8. THE COMEBACK: Kim Clijsters and Lindsay Davenport twice met in Indian Wells finals, with Clijsters winning on both occasions. But it’s the 2005 final that the Belgian remembers most fondly. Sidelined the previous year by a wrist injury that would lead to a pair of surgeries, Clijsters returned to the Coachella Valley as if she hadn’t missed a beat. Davenport appeared destined for her third tournament title. After all, she had obliterated Maria Sharapova, 6-0, 6-0, in the semis and was rolling. But despite falling behind 0-4, Love-40, in the opening set, the athletic Clijsters battled back to triumph, 6-4, 4-6, 6-2.
9. MICHAEL’S MOMENT: Michael Chang played some of the best tennis of his career in Indian Wells, where he bagged three trophies (’92, ’96, ’97). The Californian has said that the title in ’96, the same year he rose to a career-high No. 2 in the world, was the most special. And for good reason. The Chinese-American not only took out Stefan Edberg in the second round, he bested rival Andre Agassi in the quarterfinals, rallying from a set down on both occasions. He then defeated Dutchman Paul Haarhuis in a heated (on-court temps soared to 117 degrees) final, 7-5, 6-1, 6-1. “Michael had an answer to every one of my shots,” said Haarhuis. “Against him, you feel like you hit what would be three winners against other guys, but the ball still comes back.”

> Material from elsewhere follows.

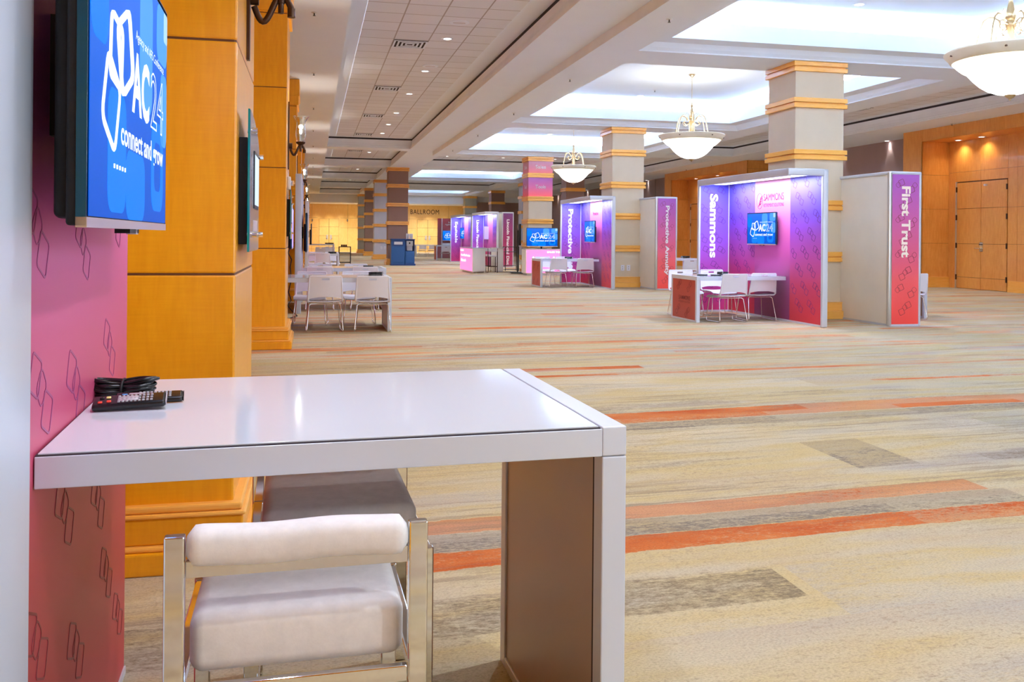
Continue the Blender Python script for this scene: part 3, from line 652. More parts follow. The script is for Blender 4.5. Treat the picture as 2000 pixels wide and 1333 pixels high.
# sconces
def make_sconce():
    t_ = thing('wall_sconce', 'x', 'wall lamp')
    b = MB(); b.extr((0, 0, 0), (0, 1, 0), (0, 0, 1), (1, 0, 0), [(-.02, -.30), (.02, -.30), (.035, -.1), (.05, 0), (.05, .25), (.02, .5), (-.02, .5), (-.05, .25), (-.05, 0), (-.035, -.1)], .014, 'bronze')
    b.tube([(.014, 0, -.02), (.05, 0, -.02)], .035, 'bronze', 12); obj('backplate', b, t_)
    b = MB(); pts = []
    for i in range(22):
        a = i / 21
        pts.append((.03 + .16 * a, 0, -.06 - .07 * math.sin(a * math.pi * 2.0) * (1 - .25 * a)))
    b.tube(pts, .011, 'bronze', 10, flat=1.3)
    b.tube([(.19, 0, -.06), (.19, 0, -.10)], .018, 'bronze', 10)
    b.tube([(.145, 0, -.085), (.145, 0, 0.0)], .013, 'bronze', 10); obj('arm', b, t_)
    b = MB(); b.lathe([(0, -.01), (.02, -.01), (.05, .01), (.055, .03), (.03, .035), (0, .035)], 'bronze', 20, (.145, 0, 0)); b.lathe([(0, -.04), (.018, -.04), (.018, -.01), (0, -.01)], 'bronze', 12, (.145, 0, 0)); obj('cup', b, t_)
    b = MB(); b.lathe([(.014, .03), (.014, .12), (0, .12)], 'plastic', 12, (.145, 0, 0)); obj('candle', b, t_)
    b = MB(); b.lathe([(0, .12), (.012, .13), (.018, .155), (.010, .185), (0, .205)], 'bulb', 12, (.145, 0, 0)); obj('bulb', b, t_)
    b = MB(); b.lathe([(.03, .035), (.05, .06), (.062, .11), (.058, .16), (.048, .22), (.052, .27), (.085, .335), (.083, .336), (.05, .275), (.045, .22), (.055, .16), (.059, .11), (.047, .063), (.028, .038)], 'glass', 24, (.145, 0, 0),
        wave=lambda a, z: .10 * math.cos(6 * a) * max(0, (z - .2) / .14)); obj('glass_shade', b, t_)
    return t_
sc0 = make_sconce()
SC = [(4.12, -.29, 'nearest bronze wall lamp, cut off by the top of the photo'), (10.9, -.29, 'bronze wall lamp with a lit glass hurricane shade on the second pilaster'),
      (18.25, -.312, 'lit glass wall lamp just above the white booth end post'), (25.4, -.31, 'fourth wall lamp along the left wall'), (32.7, -.33, 'fifth wall lamp along the left wall'), (40, -.34, 'sixth wall lamp along the left wall'), (47.5, -.36, 'farthest wall lamp along the left wall')]
for i, (y, x, lab) in enumerate(SC):
    o = sc0 if i == 0 else dup(sc0, (0, 0, 0)); o.location = (x, y, 2.35); tag(o, lab, 'wall lamp', 'bronze hurricane wall lamps')
    l = bpy.data.lights.new('sconce_light', 'POINT'); l.energy = 26; l.color = (1, .88, .74); l.shadow_soft_size = .03
    lo = link(bpy.data.objects.new('sconce_light', l)); lo.location = (x + .145, y, 2.56)

# glass directory signs on the pilasters
M['signglass'] = mat('blue_green_sign_glass', srgb(150, 150, 168), .12, spec=.7)
M['signedge'] = mat('green_glass_edge', srgb(20, 130, 130), .1)
M['signscr'] = mat('lit_sign_window', (.4, .5, .6), .2, emit=(.45, .6, .8), es=.6)
def directory(x, y, z, label):
    t_ = thing('directory_sign', label, 'sign', (x, y, z), group='glass edged directory signs')
    pts = [(0, 0)] + [(.58 * u, .47 + .10 * (1 - (u - .0) ** 2) * 1.0 - .10 * u * 0) for u in (0, .2, .4, .6, .8, 1)] + [(.58, 0)]
    pts = [(0, 0), (.58, 0), (.58, .46), (.5, .50), (.38, .53), (.24, .555), (.1, .565), (0, .57)]
    b = MB(); b.extr((.035, 0, 0), (0, 1, 0), (0, 0, 1), (1, 0, 0), pts, .008, 'signedge'); b.extr((.0432, .004, .004), (0, 1, 0), (0, 0, 1), (1, 0, 0), [(p[0] * .986, p[1] * .986) for p in pts], .003, 'signglass'); obj('glass_plate', b, t_)
    b = MB(); b.box(0, .03, .04, .54, .03, .46, 'black'); obj('display_box', b, t_)
    b = MB(); b.box(.044, .050, .2, .48, .18, .42, 'black'); b.box(.0502, .052, .215, .465, .195, .405, 'signscr'); obj('display_window', b, t_)
    b = MB(); b.box(.0463, .048, .2, .45, .08, .13, 'steel'); obj('name_plate', b, t_)
    for (u, v) in ((.06, .07), (.52, .07), (.06, .49), (.52, .42)):
        b = MB(); b.tube([(.03, u, v), (.068, u, v)], .012, 'chrome', 12); obj('standoff_bolt', b, t_)
directory(-.288, 3.70, 1.21, 'glass edged directory sign on the nearest wood pilaster')
directory(-.288, 10.6, 1.23, 'glass edged directory sign on the second wood pilaster'); directory(-.31, 18.0, 1.22, 'glass edged directory sign on the third wood pilaster')
t_ = thing('fire_alarm_strobe', 'small white fire alarm strobe on the second wood pilaster', 'fire alarm', (-.29, 10.75, 1.88))
b = MB(); b.rbox(0, .04, -.06, .06, -.075, .075, 'plastic', .01); obj('housing', b, t_)
b = MB(); b.lathe([(0, -.03), (.02, -.03), (.035, 0), (.02, .03), (0, .03)], 'glass', 16, (.055, 0, .0)); obj('strobe_lens', b, t_)

# ---------------------------------------------------------------- chandeliers
def make_chandelier():
    t_ = thing('chandelier', 'x', 'chandelier')
    b = MB(); b.lathe([(.46, -.02), (.60, .0), (.69, .015), (.707, .0), (.70, -.02), (.66, -.06), (.635, -.10), (.60, -.115)], 'alab', 64); b.lathe([(.60, -.115), (.58, -.09), (.46, -.02)], 'alab', 64); obj('rim', b, t_)
    b = MB(); b.lathe([(.615, -.11), (.60, -.125), (.56, -.165), (.52, -.20), (.49, -.22), (.46, -.22)], 'alabglow', 64); obj('collar', b, t_)
    b = MB(); b.lathe([(.475, -.215), (.44, -.26), (.39, -.32), (.32, -.39), (.24, -.445), (.14, -.485), (.05, -.50), (0, -.502)], 'lampglow', 64); obj('bowl', b, t_)
    b = MB(); b.lathe([(0, -.495), (.06, -.50), (.055, -.515), (.035, -.535), (.015, -.545), (.012, -.56), (0, -.565)], 'brass', 20); obj('finial', b, t_)
    b = MB(); b.lathe([(0, .72), (.012, .72), (.018, .66), (.035, .64), (.02, .61), (.03, .56), (.05, .46), (.06, .40), (.04, .37), (.06, .34), (.055, .30), (.035, .24), (.05, .18), (.045, .08), (.03, 0), (0, -.02)], 'brass', 20); obj('stem', b, t_)
    b = MB(); n = 12; zc = .72
    L = 1.32 - .06 - .72
    for i in range(n * 2):
        z0 = .72 + L * i / (n * 2); z1 = .72 + L * (i + 1.25) / (n * 2); a = .008; k = i % 2
        P = [(a * math.cos(q) * (1 - k), a * math.cos(q) * k, (z0 + z1) / 2 + (z1 - z0) / 2 * math.sin(q)) for q in [2 * math.pi * j / 10 for j in range(10)]]
        b.tube(P, .0028, 'brass', 5, closed=True)
    obj('chain', b, t_)
    b = MB(); b.lathe([(0, 1.32), (.075, 1.32), (.075, 1.30), (.05, 1.275), (.03, 1.265), (.02, 1.25), (0, 1.25)], 'brass', 24); obj('canopy', b, t_)
    for i in range(6):
        a = 2 * math.pi * (i + .25) / 6; ca, sa = math.cos(a), math.sin(a)
        pts = [(.04, .32), (.10, .33), (.12, .38), (.17, .42), (.23, .425), (.28, .39), (.315, .30), (.34, .18), (.36, .08), (.37, -.01)]
        b = MB(); b.tube([(r * ca, r * sa, z) for r, z in pts], .011, 'brass', 8)
        p2 = [(.04, .32), (.08, .25), (.13, .22), (.18, .235), (.20, .28), (.185, .31), (.165, .29)]
        b.tube([(r * ca, r * sa, z) for r, z in p2], .008, 'brass', 8)
        p3 = [(.05, .42), (.09, .47), (.13, .49), (.15, .46), (.13, .44)]; b.tube([(r * ca, r * sa, z) for r, z in p3], .003, 'brass', 6)
        obj('arm', b, t_)
        a2 = a + R(30); b = MB(); b.lathe([(0, -.012), (.013, -.01), (.015, 0), (.01, .01), (0, .012)], 'bronze', 10, (.675 * math.cos(a2), .675 * math.sin(a2), -.045)); obj('bolt', b, t_)
    return t_
ch0 = make_chandelier()
for i, (y, lab) in enumerate(((-.03, 'alabaster bowl chandelier behind the camera, outside the frame'), (8.92, 'large alabaster bowl chandelier, nearest, cut off by the right edge'), (17.9, 'alabaster bowl chandelier hanging left of the nearest beige column'), (26.8, 'small looking alabaster bowl chandelier beside the pink wrapped column'))):
    o = ch0 if i == 0 else dup(ch0, (0, 0, 0)); o.location = (7.91, y, 3.48); tag(o, lab, 'chandelier', 'alabaster bowl chandeliers')
    l = bpy.data.lights.new('chandelier_light', 'POINT'); l.energy = 20; l.color = (.95, .97, 1); l.shadow_soft_size = .25
    link(bpy.data.objects.new('chandelier_light', l)).location = (7.91, y, 3.48 + .13)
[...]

10. AN UPSET FOR THE AGES: It was only a second-round affair, but to Vasek Pospisil it might as well have been a final. That’s how it goes when you’re trying to resurrect a career that has seen you fall from a career-high of No. 25 in the Emirates ATP Rankings to a lowly No. 129, a qualifier more accustomed to backcourt wins on the Challenger circuit. The Canadian came into the 2017 BNP Paribas Open a paltry 3-20 against Top-10 competition, but on this night, he would score the biggest win of his career — an aggressive, go-for-broke 6-4, 7-6(5) upset of world No. 1 Andy Murray.